Task statement>
Would you print the material exactly, starting at its first line and ending at the line holding "from mathutils import"?
· · · ·
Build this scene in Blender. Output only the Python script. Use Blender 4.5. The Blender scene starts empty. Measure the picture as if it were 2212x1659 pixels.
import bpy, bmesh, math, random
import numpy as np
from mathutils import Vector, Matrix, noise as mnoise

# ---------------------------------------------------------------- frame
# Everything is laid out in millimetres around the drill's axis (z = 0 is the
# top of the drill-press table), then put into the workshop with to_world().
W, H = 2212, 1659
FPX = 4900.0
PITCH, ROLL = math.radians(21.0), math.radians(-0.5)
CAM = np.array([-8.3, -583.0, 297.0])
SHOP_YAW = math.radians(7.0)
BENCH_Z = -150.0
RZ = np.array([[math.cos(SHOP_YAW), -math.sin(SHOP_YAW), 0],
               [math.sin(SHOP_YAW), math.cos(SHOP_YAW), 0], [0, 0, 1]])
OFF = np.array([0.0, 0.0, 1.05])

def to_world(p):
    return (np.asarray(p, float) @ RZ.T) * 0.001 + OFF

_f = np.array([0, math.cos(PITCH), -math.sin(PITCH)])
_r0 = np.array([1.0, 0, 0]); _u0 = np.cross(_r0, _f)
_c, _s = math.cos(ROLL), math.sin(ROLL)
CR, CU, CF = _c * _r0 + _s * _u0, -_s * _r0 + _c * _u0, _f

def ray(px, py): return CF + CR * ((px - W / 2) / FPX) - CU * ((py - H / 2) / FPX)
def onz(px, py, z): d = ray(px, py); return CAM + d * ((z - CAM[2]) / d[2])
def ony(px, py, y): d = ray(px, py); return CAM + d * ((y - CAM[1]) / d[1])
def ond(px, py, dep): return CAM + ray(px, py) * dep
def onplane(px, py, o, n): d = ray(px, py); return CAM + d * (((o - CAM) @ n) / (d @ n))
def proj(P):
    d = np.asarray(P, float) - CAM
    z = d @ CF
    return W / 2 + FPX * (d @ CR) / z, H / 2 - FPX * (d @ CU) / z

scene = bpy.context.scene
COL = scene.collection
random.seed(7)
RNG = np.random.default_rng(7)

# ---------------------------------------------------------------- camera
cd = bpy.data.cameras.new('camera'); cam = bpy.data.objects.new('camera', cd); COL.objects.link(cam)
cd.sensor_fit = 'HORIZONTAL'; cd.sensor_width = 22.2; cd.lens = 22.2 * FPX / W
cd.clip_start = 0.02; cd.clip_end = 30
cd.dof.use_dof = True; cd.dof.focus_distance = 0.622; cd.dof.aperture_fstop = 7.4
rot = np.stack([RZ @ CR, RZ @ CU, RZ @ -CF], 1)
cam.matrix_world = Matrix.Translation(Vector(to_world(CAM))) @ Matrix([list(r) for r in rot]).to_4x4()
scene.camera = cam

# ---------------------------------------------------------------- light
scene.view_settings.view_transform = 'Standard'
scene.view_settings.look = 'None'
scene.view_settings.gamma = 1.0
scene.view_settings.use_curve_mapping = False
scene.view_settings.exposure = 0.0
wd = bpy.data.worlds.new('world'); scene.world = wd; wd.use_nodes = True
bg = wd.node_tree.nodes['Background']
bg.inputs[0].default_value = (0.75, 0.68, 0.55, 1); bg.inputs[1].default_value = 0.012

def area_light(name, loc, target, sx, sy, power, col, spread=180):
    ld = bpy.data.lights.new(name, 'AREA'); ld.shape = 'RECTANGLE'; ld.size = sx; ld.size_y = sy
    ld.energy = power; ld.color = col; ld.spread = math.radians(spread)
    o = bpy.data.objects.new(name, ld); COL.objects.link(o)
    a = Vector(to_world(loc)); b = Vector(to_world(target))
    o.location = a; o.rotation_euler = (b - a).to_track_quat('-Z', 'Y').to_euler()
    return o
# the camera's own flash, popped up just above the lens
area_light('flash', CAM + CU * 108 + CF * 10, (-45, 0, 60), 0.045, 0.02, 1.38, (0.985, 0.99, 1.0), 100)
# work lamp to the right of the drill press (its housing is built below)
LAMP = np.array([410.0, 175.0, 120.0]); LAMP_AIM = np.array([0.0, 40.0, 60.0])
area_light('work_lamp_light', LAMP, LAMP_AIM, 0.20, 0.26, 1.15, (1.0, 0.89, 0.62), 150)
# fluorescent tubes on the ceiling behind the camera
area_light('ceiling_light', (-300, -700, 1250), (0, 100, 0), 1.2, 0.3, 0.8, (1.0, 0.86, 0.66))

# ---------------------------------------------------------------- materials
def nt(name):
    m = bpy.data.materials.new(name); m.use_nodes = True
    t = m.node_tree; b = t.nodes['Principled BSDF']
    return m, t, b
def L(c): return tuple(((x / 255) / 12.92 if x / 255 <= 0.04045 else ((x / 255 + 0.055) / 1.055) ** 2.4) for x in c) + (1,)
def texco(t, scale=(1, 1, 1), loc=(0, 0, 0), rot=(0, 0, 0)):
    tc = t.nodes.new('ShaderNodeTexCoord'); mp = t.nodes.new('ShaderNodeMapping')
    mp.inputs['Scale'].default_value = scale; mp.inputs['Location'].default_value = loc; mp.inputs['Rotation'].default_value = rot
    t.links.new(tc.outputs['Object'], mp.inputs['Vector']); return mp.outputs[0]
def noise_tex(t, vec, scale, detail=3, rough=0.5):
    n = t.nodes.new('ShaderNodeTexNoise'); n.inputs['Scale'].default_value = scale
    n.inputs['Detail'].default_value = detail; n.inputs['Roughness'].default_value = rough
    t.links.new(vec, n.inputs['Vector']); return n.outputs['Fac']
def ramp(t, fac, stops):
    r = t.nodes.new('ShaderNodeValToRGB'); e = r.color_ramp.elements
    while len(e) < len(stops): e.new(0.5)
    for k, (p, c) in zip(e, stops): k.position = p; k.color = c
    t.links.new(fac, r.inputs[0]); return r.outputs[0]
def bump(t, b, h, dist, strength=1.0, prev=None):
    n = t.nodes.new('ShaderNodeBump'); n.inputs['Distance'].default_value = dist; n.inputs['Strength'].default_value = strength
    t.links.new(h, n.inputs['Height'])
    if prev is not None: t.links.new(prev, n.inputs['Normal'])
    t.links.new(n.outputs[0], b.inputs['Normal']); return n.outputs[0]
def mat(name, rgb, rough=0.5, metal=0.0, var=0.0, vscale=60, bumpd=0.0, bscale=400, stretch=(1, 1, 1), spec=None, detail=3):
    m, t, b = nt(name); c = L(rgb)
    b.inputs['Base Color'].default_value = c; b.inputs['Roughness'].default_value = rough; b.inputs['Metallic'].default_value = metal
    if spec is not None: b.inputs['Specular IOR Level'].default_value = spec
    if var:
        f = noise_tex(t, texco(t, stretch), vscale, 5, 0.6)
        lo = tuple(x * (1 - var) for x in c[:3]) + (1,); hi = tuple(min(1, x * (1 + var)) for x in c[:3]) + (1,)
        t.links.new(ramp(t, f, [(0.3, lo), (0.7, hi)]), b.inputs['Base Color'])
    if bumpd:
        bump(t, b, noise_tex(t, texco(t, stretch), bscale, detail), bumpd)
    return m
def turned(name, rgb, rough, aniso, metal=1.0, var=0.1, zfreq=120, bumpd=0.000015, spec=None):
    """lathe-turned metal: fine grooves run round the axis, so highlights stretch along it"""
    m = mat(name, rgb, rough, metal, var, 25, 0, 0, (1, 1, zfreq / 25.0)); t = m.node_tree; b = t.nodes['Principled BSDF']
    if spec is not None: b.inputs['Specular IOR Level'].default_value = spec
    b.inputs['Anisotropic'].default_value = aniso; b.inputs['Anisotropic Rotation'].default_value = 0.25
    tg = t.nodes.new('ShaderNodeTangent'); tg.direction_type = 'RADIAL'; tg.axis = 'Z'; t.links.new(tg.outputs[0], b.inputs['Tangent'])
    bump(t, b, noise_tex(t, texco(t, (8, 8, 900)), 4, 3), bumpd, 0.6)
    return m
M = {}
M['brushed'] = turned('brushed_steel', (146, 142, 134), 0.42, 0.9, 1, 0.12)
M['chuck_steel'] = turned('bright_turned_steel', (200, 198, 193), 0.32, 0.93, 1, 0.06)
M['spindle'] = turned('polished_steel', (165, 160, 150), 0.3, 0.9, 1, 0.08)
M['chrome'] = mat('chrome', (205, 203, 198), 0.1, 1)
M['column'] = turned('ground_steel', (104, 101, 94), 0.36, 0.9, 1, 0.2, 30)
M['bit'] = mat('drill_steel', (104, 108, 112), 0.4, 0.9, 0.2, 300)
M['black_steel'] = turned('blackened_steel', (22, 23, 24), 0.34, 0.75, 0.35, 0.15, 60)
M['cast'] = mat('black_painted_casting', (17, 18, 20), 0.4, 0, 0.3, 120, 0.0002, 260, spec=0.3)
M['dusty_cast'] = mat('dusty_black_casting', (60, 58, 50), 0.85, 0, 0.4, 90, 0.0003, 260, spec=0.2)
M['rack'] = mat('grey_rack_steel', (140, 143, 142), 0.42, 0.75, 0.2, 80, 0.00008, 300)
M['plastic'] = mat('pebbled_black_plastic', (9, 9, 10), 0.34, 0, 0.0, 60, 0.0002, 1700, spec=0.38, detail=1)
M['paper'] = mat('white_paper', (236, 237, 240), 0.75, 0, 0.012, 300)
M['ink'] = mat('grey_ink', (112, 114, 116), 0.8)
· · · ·
Exercise answer>
Build this scene in Blender. Output only the Python script. Use Blender 4.5. The Blender scene starts empty. Measure the picture as if it were 2212x1659 pixels.
import bpy, bmesh, math, random
import numpy as np
from mathutils import Vector, Matrix, noise as mnoise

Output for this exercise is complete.